> [DIRECTIONS FOR THIS TASK] Copy exactly the lines from the start of the material through the line with "x = onT(px, GB+.02);". Pictures stay out of the copy.
# start of STORED DATA
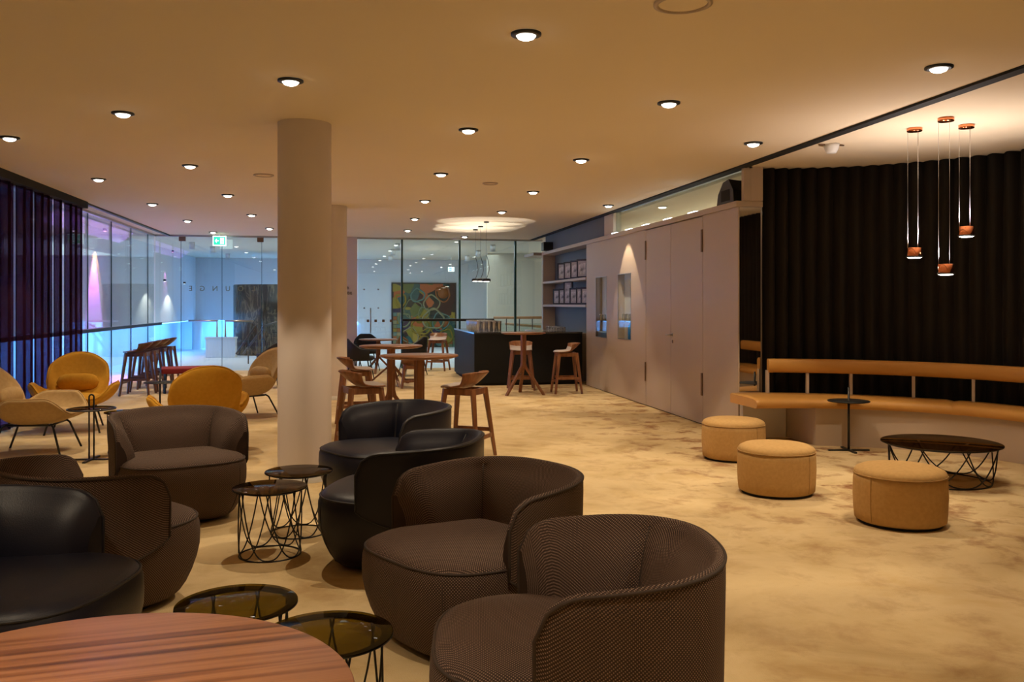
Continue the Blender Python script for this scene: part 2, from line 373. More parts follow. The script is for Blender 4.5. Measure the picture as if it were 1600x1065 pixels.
# solid wall panel between the two runs of back glass with lettering
xa, xb = onT(470, GB), onT(558, GB); struct(B().box(xa, xb, GB-.06, GB+.12, 0, CZ).ob('wall_panel', M['column']), 'pale pink wall panel behind the columns')
def text(name, s, mt, loc, rot, size, parent=None, ext=.006, align='LEFT'):
    cu = bpy.data.curves.new(name, 'FONT'); cu.body = s; cu.size = size; cu.extrude = ext; cu.align_x = align
    o = bpy.data.objects.new(name, cu); C.objects.link(o); bpy.context.view_layer.update()
    me = bpy.data.meshes.new_from_object(o.evaluated_get(bpy.context.evaluated_depsgraph_get())); C.objects.unlink(o); bpy.data.objects.remove(o)
    q = bpy.data.objects.new(name, me); C.objects.link(q); me.materials.clear(); me.materials.append(mt)
    if parent: q.parent = parent
    q.location = loc; q.rotation_euler = rot; return q
ws = thing('wall_lettering', 'small dark letters B and GE on the pale wall panel behind the columns', 'lettering', (onT(541, GB), GB-.06, 1.6))
text('letter', 'B', M['black'], (.015, -.008, .245), (PI/2, 0, 0), .085, ws)
text('letter', 'G', M['black'], (.015, -.008, .125), (PI/2, 0, 0), .085, ws)
text('letter', 'E', M['black'], (.09, -.008, .125), (PI/2, 0, 0), .085, ws)
lg = thing('lounge_lettering', 'row of bronze letters LOUNGE seen from behind on the glass doors', 'lettering', (onT(346, GB), GB+.02, 1.8))
for ch, px in zip('EGNUOL', (298, 316, 336, 356, 376, 396)):
    x = onT(px, GB+.02); text('letter', ch, M['letter'], (x - lg.location.x, 0, .0), (PI/2, 0, PI), .16, lg, align='CENTER')

# columns ---------------------------------------------------------
def column(px, d, r, label):
    p = D(px, d); o = B().lathe([(r, .02), (r, CZ)], (p.x, p.y, 0), 64, cap=False).ob('column', M['column']); struct(o, label)
    B().lathe([(r+.004, 0), (r+.004, .06), (r, .065)], (p.x, p.y, 0), 64, cap=False).ob('base_trim', M['white'], o)
column(476, 7.60, .226, 'tall round pale column in the middle of the lounge')
column(520, 14.0, .222, 'farther round column, mostly hidden behind the nearer one')

# partition with doors, display windows, top slab ------------------------------
TE, TN, TX = 9.34, 15.8, 19.5
PT = 2.60
t1009, t1048, t1098 = onS(1009, PS), onS(1048, PS), onS(1098, PS)
def holed(bb, t0, t1, z0, z1, holes, x0, x1):
    holes = sorted(holes); cur = t0
    for (a, c, zl, zh) in holes:
        bb.box(x0, x1, cur, a, z0, z1); bb.box(x0, x1, a, c, z0, zl); bb.box(x0, x1, a, c, zh, z1); cur = c
    bb.box(x0, x1, cur, t1, z0, z1)
h1 = (onS(948, PS), onS(931, PS)); h2 = (onS(986, PS), onS(965.5, PS))
zh1 = (zat(527, PS, sum(h1)/2), zat(432, PS, sum(h1)/2)); zh2 = (zat(530, PS, sum(h2)/2), zat(427, PS, sum(h2)/2))
b = B(); holed(b, t1009+.004, TN, .012, PT, [(h2[0], h2[1], *zh2), (h1[0], h1[1], *zh1)], PS, PS+.12)
pw = struct(b.ob('wall_partition', M['lacquer']), 'greige lacquered partition with doors and display windows')
B().box(PS+.12, PS+.27, TE+.01, TN, 0, PT).ob('core', M['lacquer'], pw)
B().box(PS+.02, PS+.2, TE+.02, TN, 0, .03).ob('plinth', M['seamd'], pw)
B().box(PS, PS+.12, TE, t1098-.004, .0, PT).ob('panel', M['lacquer'], pw, bevel=.002)
B().box(PS-.03, PS+.29, TE-.02, GB-.25, PT, PT+.065).ob('top_slab', M['lacquer'], pw, bevel=.003)
B().box(PS-.22, PS-.03, TX, GB-.25, PT, PT+.065).ob('slab_end', M['lacquer'], pw, bevel=.003)
for (a, c), (zl, zh) in ((h1, zh1), (h2, zh2)):
    f = B(); f.box(PS-.004, PS+.004, a, c, zl, zl+.01); f.box(PS-.004, PS+.004, a, c, zh-.01, zh); f.box(PS-.004, PS+.004, a, a+.01, zl, zh); f.box(PS-.004, PS+.004, c-.01, c, zl, zh)
    fr = f.ob('window_frame', M['steel'], pw)
    B().box(PS+.112, PS+.119, a, c, zl, zh).ob('back_panel', M['white'], fr)
    B().box(PS+.002, PS+.006, a+.01, c-.01, zl+.01, zh-.01).ob('pane', M['vitrine'], fr)
    B().box(PS+.01, PS+.11, a, c, zl+.28, zl+.29).ob('glass_shelf', M['clear'], fr)
dr = struct(B().box(PS, PS+.12, t1048+.004, t1009-.004, .012, PT-.01).ob('door_1', M['lacquer'], bevel=.003), 'left leaf of the greige double door')
dr2 = struct(B().box(PS, PS+.12, t1098+.004, t1048-.004, .012, PT-.01).ob('door_2', M['lacquer'], bevel=.003), 'right leaf of the greige double door')
def hinge(par, t, py): z = zat(py, PS, t); B().box(PS-.014, PS+.002, t-.02, t+.02, z-.14, z+.14).ob('hinge', M['bronze'], par, bevel=.003)
hinge(dr, t1009, 391); hinge(dr, t1009, 580); hinge(dr2, t1098+.02, 376); hinge(dr2, t1098+.02, 600)
th = onS(1051, PS); z = zat(523, PS, th)
B().tube([(PS-.002, th, z), (PS-.05, th, z), (PS-.05, th+.13, z)], .011, 8).ob('door_handle', M['steel'], dr2)
B().tube([(PS-.006, th, z), (PS+.002, th, z)], .026, 16).ob('rosette', M['steel'], dr2)
B().tube([(PS-.006, th, z-.09), (PS+.002, th, z-.09)], .022, 16).ob('keyhole', M['bronze'], dr2)
# mirror on the end of the partition
struct(B().box(PS+.012, PS+.27, TE-.008, TE-.001, .52, PT-.005).ob('mirror_panel', M['mirror']), 'tall mirror on the end of the partition')
struct(B().box(PS+.27, PS+.285, TE-.012, TE+.05, .5, CZ).ob('trim_4', M['steel']))
# niche with shelves
b = B().box(PS+.28, PS+.36, TN, TX, 0, PT); niche = struct(b.ob('wall_niche', M['bluegrey']), 'blue grey shelf niche behind the bar')
B().box(PS, PS+.28, TX, TX+.12, 0, PT).ob('side_panel', M['lacquer'], niche)
for z in (1.49, 2.0): B().box(PS-.02, PS+.28, TN+.0, TX-.0 if z < 1.6 else TX+.0, z-.045, z).ob('shelf', M['lacquer'], niche, bevel=.003)
# above the slab: blue panel, posts, glazing
u939, u953, u1157 = onS(939, PS), onS(953, PS), onS(1157, PS)
struct(B().box(PS+.06, PS+.2, u939, TX, PT+.065, CZ).ob('wall_upper', M['bluegrey']), 'blue grey panel above the shelf niche')
struct(B().box(PS+.06, PS+.2, u953, u939, PT+.065, CZ).ob('trim_5', M['cream']))
struct(B().box(PS+.04, PS+.27, TE+.0, u1157, PT+.065, CZ).ob('trim_6', M['lacquer']))
wg = struct(B().box(PS+.10, PS+.14, u1157, u953, CZ-.02, CZ).ob('window_3', M['steel']), 'clerestory glass above the partition')
B().box(PS+.11, PS+.12, u1157, u953, PT+.065, CZ-.02).ob('pane', M['glass'], wg)

# ------------------------------------------------------------------ right alcove: drape and bench
dp = catmull([(4.63,9.40,0),(5.1,9.3,0),(5.75,8.97,0),(6.35,8.35,0),(6.72,7.6,0),(6.86,6.6,0),(6.88,5,0),(6.88,2.5,0)], 30)
def pleats(path, z0, z1, wl_, amp, rows=6, jitter=.0):
    ln = 0; G = []; step = wl_/10; pts = []; acc = 0
    rs = [path[0]]; need = step
    for a, c in zip(path, path[1:]):
        seg = (c-a).length; pos = 0
        while seg - pos >= need:
            pos += need; rs.append(a.lerp(c, pos/seg)); need = step
        need -= seg - pos
    for i, p in enumerate(rs):
        q = rs[min(i+1, len(rs)-1)]; r_ = rs[max(i-1, 0)]; t = (q - r_).normalized(); n = Vector((-t.y, t.x, 0))
        ph = 2*PI*i/10 + .5*math.sin(i*.06); row = []
        for j in range(rows+1):
            f = j/rows; a_ = amp*(1 + jitter*math.sin(i*.031+f*2))
            off = a_*(math.sin(ph) + .22*math.sin(2*ph+.6))
            row.append(p + n*off + t*(amp*.35*math.cos(ph)) + Vector((0, 0, z0 + (z1-z0)*f)))
        G.append(row)
    return G
b = B().grid(pleats(dp, .02, CZ-.004,   .155, .046, 6, .25)); o = b.ob('drape', M['drape'], solid=.004)
tag(o, 'long black pleated drape behind the curved tan bench', 'curtain')

Fp = catmull([(4.22,8.66,0),(4.55,8.63,0),(4.9,8.55,0),(5.44,8.28,0),(5.9,7.84,0),(6.17,7.2,0),(6.25,6.3,0),(6.25,4.6,0)], 12)
Rp = catmull([(4.22,9.31,0),(4.6,9.29,0),(5.05,9.14,0),(5.66,8.78,0),(6.2,8.2,0),(6.53,7.45,0),(6.66,6.5,0),(6.66,4.6,0)], 12)
bench = thing('curved_bench', 'long curved tan leather bench with floating backrest before the black drape', 'bench', (5.2, 8.9, 0))
O = Vector((5.2, 8.9, 0))
def seg_seat(i0, i1):
    prof = [(.02,.40),(0,.41),(-.012,.44),(-.006,.475),(.02,.495),(.07,.505),(.5,.512),(1.0,.505),(1.0,.40)]
    G = []
    for i in range(i0, i1+1):
        f, r = Fp[i], Rp[i]; dv = (r-f); ln = dv.length; row = []
        e = min(i-i0, i1-i)/1.0; sq = .012 if e < .5 else 0
        for k, z in prof:
            q = f + dv.normalized()*(k if k < .1 else k*ln) if k < .1 else f + dv*k
            row.append(q - O + Vector((0, 0, z - (sq if z > .45 else 0))))
        row.append(row[0]); G.append(row)
    n = len(prof); b_ = B(); b_.grid(G); b_.add(G[0][:n], [tuple(range(n))]); b_.add(G[-1][:n], [tuple(range(n))[::-1]])
    return b_.ob('seat_cushion', M['tan'], bench)
def near(path, px):
    best = 0; bd = 1e9
    for i, p in enumerate(path):
        d = p.x*st + p.y*ct; X = p.x*ct - p.y*st; q = CX + FPX*X/d
        if abs(q-px) < bd: bd = abs(q-px); best = i
    return best
nF = len(Fp)-1; cut = near(Fp, 1486)
seg_seat(0, cut); seg_seat(cut, min(cut+26, nF)); 
if cut+26 < nF: seg_seat(cut+26, nF)
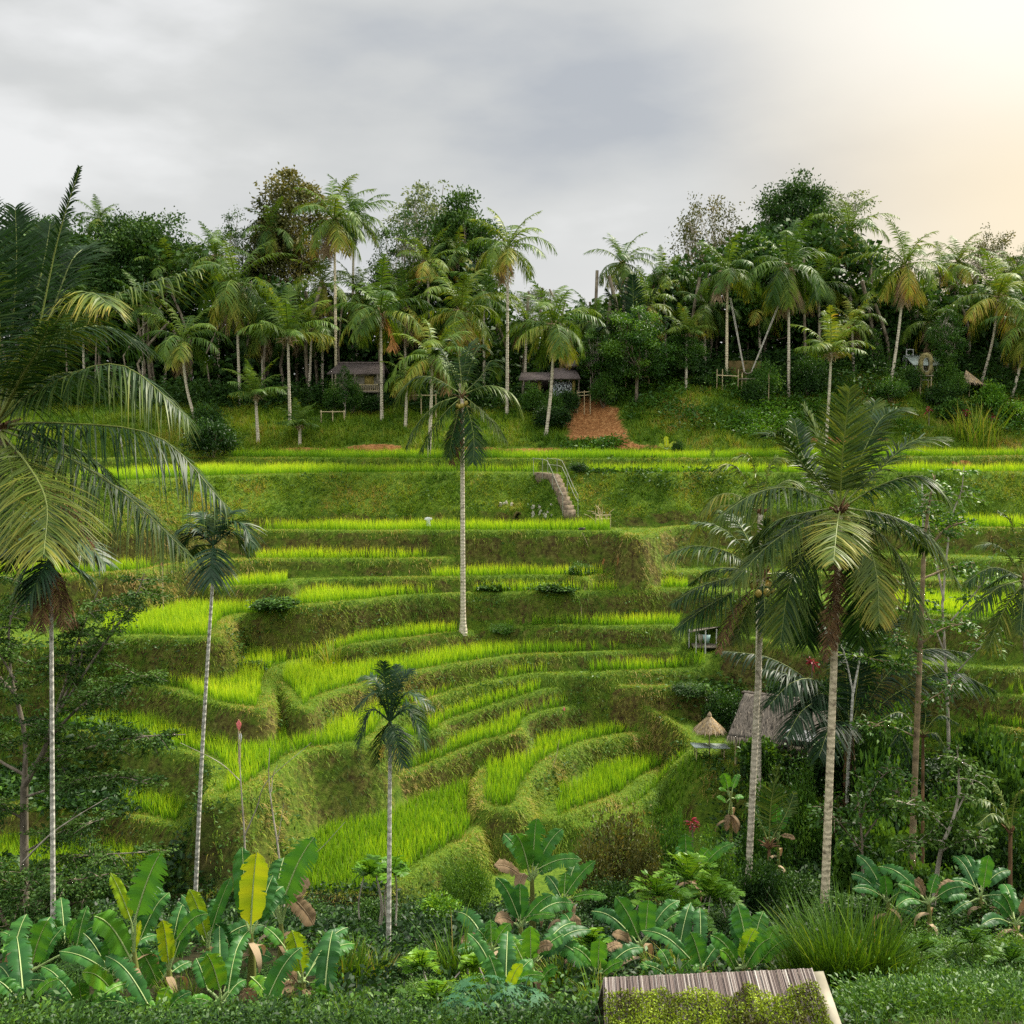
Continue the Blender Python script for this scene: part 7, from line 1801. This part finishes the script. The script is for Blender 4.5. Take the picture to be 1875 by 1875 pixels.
# ---- small open shed with a blue-green sheet, at the end of the strips
def shed():
    b = hit(1288, 1196, 45, 70); D = b[1] + 0.6; b = ground(1288, D); root = empty('open_shed', b, 'tiny pole shed with a blue-green sheet at the end of the rice strips', 'shed')
    A = lambda u, v, d=D: P(u, v, d)
    for u, d in ((1262, D), (1275, D - 0.6), (1292, D - 0.7), (1312, D), (1280, D + 0.9), (1310, D + 0.9)):
        t_ = A(u, 1152, d); g = Geo(); bar(g, [t_[0], t_[1], gz1(t_[0], t_[1]) - 0.1], t_, 0.035); g.build('post', M_STEEL, root, b)
    g = Geo(); V = [A(1258, 1158, D - 0.7), A(1300, 1150, D - 0.8), A(1322, 1146, D + 1.0), A(1276, 1150, D + 1.1)]
    V = np.array(V + [v - np.array([0, 0, .05]) for v in V]); g.add(V, [[0, 1, 2, 3], [7, 6, 5, 4], [0, 4, 5, 1], [1, 5, 6, 2], [2, 6, 7, 3], [3, 7, 4, 0]], 0.5); g.build('roof', M_WOOD, root, b)
    for k, (u0, u1, v0, v1, m_) in enumerate(((1277, 1288, 1161, 1180, M_MUD), (1286, 1301, 1162, 1178, M_TARP))):
        g = Geo(); V = [A(u0, v0, D - 0.65), A(u1, v0 + 1, D - 0.65), A(u1 - 3, v1, D - 0.6), A(u0 + 4, v1, D - 0.6)]
        V = np.array(V + [v + np.array([0, .03, 0]) for v in V]); g.add(V, [[0, 1, 2, 3], [7, 6, 5, 4], [0, 4, 5, 1], [1, 5, 6, 2], [2, 6, 7, 3], [3, 7, 4, 0]], 0.5); g.build('sheet', m_, root, b)
    g = Geo(); c = A(1290, 1182, D); box(g, [c[0], c[1], c[2]], [1.3, 1.0, 0.08]); g.build('floor', M_WOOD, root, b)
shed()

# ---- railed house at left
def railed_house():
    D = 84.0; c = P(652, 755, D); b = ground(652, D); root = empty('railed_house', b, 'small raised house with a tiled roof and railed veranda, left of centre', 'house')
    w = 92 * D / F; x0, x1 = P(606, 700, D)[0], P(700, 700, D)[0]
    z = lambda v: P(652, v, D)[2]
    g = Geo(); box(g, [(x0 + x1) / 2 + 0.15, D + 1.4, (z(683) + z(717)) / 2], [x1 - x0 - 0.5, 2.6, z(683) - z(717)]); g.build('wall', M_MUD, root, b)
    g = Geo()
    for s_ in (-1, 1):
        y0 = D + 1.4
        V = np.array([[x0 - 0.2, y0 + s_ * 2.0, z(684)], [x1 + 0.25, y0 + s_ * 2.0, z(684)], [x1, y0 + s_ * 0.05, z(664)], [x0 + 0.4, y0 + s_ * 0.05, z(664)]])
        V = np.vstack([V, V - [0, 0, 0.10]]); g.add(V, [[0, 1, 2, 3], [7, 6, 5, 4], [0, 4, 5, 1], [1, 5, 6, 2], [2, 6, 7, 3], [3, 7, 4, 0]], 0.5)
    rf = g.build('roof', M_TILE, root, b)
    g = Geo(); bar(g, [x0 + 0.35, D + 1.4, z(663)], [x1, D + 1.4, z(663)], 0.09); g.build('ridge_cap', M_TILE, rf, b)
    g = Geo(); box(g, [(x0 + x1) / 2, D + 0.7, z(718)], [x1 - x0 - 0.2, 3.6, 0.14]); g.build('veranda_floor', M_WOOD, root, b)
    rail = Geo(); bar(rail, [x0 + 0.2, D - 1.0, z(705)], [x1 - 0.2, D - 1.0, z(705)], 0.035); bar(rail, [x0 + 0.2, D - 1.0, z(716)], [x1 - 0.2, D - 1.0, z(716)], 0.03)
    for k in range(26): 
        xx = x0 + 0.2 + (x1 - x0 - 0.4) * k / 25; bar(rail, [xx, D - 1.0, z(717)], [xx, D - 1.0, z(705)], 0.022, 4)
    rail.build('railing', M_BAMB, root, b)
    for xx in (x0 + 0.25, (x0 + x1) / 2, x1 - 0.25):
        for yy in (D - 0.9, D + 2.6):
            g = Geo(); bar(g, [xx, yy, gz1(xx, yy) - 0.1], [xx, yy, z(685)], 0.06); g.build('post', M_WOOD, root, b)
    g = Geo(); box(g, [P(676, 700, D)[0], D + 0.08, (z(688) + z(704)) / 2], [0.7, 0.06, z(688) - z(704)]); g.build('window', M_OCHRE, root, b)
    g = Geo(); box(g, [P(628, 700, D)[0], D + 0.08, (z(694) + z(703)) / 2], [0.5, 0.05, 0.35]); g.build('window', M_DARKW, root, b)
railed_house()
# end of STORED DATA
> [RESULT OF THIS TASK]
Continue the Blender Python script for this scene: part 2, from line 373. More parts follow. The script is for Blender 4.5. Measure the picture as if it were 1600x1065 pixels.
# solid wall panel between the two runs of back glass with lettering
xa, xb = onT(470, GB), onT(558, GB); struct(B().box(xa, xb, GB-.06, GB+.12, 0, CZ).ob('wall_panel', M['column']), 'pale pink wall panel behind the columns')
def text(name, s, mt, loc, rot, size, parent=None, ext=.006, align='LEFT'):
    cu = bpy.data.curves.new(name, 'FONT'); cu.body = s; cu.size = size; cu.extrude = ext; cu.align_x = align
    o = bpy.data.objects.new(name, cu); C.objects.link(o); bpy.context.view_layer.update()
    me = bpy.data.meshes.new_from_object(o.evaluated_get(bpy.context.evaluated_depsgraph_get())); C.objects.unlink(o); bpy.data.objects.remove(o)
    q = bpy.data.objects.new(name, me); C.objects.link(q); me.materials.clear(); me.materials.append(mt)
    if parent: q.parent = parent
    q.location = loc; q.rotation_euler = rot; return q
ws = thing('wall_lettering', 'small dark letters B and GE on the pale wall panel behind the columns', 'lettering', (onT(541, GB), GB-.06, 1.6))
text('letter', 'B', M['black'], (.015, -.008, .245), (PI/2, 0, 0), .085, ws)
text('letter', 'G', M['black'], (.015, -.008, .125), (PI/2, 0, 0), .085, ws)
text('letter', 'E', M['black'], (.09, -.008, .125), (PI/2, 0, 0), .085, ws)
lg = thing('lounge_lettering', 'row of bronze letters LOUNGE seen from behind on the glass doors', 'lettering', (onT(346, GB), GB+.02, 1.8))
for ch, px in zip('EGNUOL', (298, 316, 336, 356, 376, 396)):
    x = onT(px, GB+.02); text('letter', ch, M['letter'], (x - lg.location.x, 0, .0), (PI/2, 0, PI), .16, lg, align='CENTER')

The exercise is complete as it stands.